Why is it that the grass of paradise always seems greener on the other side of the fence?

New Zealand’s paradise was partly fashioned by earthquake and there are still many of them to remind the inhabitant that the country lies on a major fault. Mercifully, most of them are confined to limited areas and do little damage. It seems that whenever there is potential paradise on this earth there is some compensating distress to counteract it.

Perhaps that is true of all paradise?

The first time I landed in New Zealand over thirty years ago the pilot announced over the aircraft loudspeaker “Welcome to Auckland, ladies and gentlemen, please out your watches back twenty-five years”. The jibe would never be permitted today. For all that it is unfair in many respects it still has a comforting ring of permanence and stability about it that few other places can boast. Whether to live there is one question; there is no option that it is a paradise that must be visited.

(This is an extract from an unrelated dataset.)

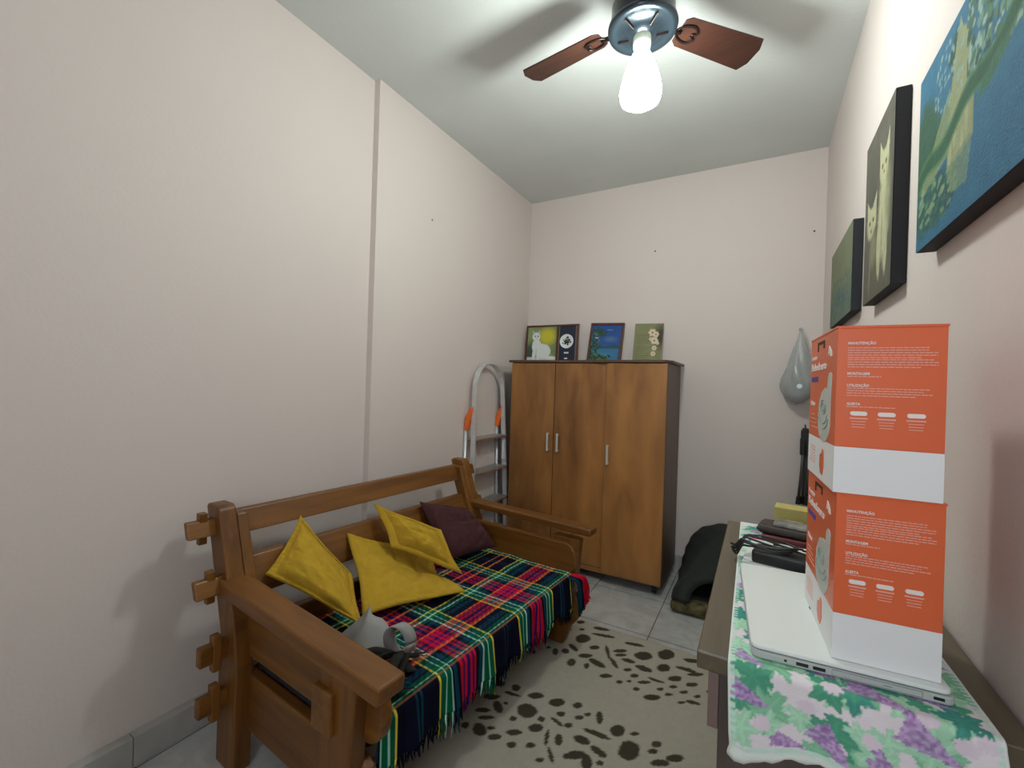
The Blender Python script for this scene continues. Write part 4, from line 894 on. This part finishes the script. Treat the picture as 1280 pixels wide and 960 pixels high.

We don’t have too many of them left on the planet.

 

4 Responses to “The Paradox of Paradise”


  1. antony sutch

    I am sure it is a paradise and I am attracted by it. But where ever we go we take ourselves and only if we are at peace with ourselves can a place be a real paradise.

  2. So true, Antony


  3. Mike Hutchinson

    Indeed in many ways a peaceful paradise and a restful 25 years behind. All the comments are valid and a most wonderful place to visit. Two snags, the earthquakes are shattering especially in Christchurch, South Island, the other (from a Brit’s point of view) is that it is so far away that if you go any further you start coming back. The oysters in Bluff in the far South are to die for!

  4. There speaks the true explorer!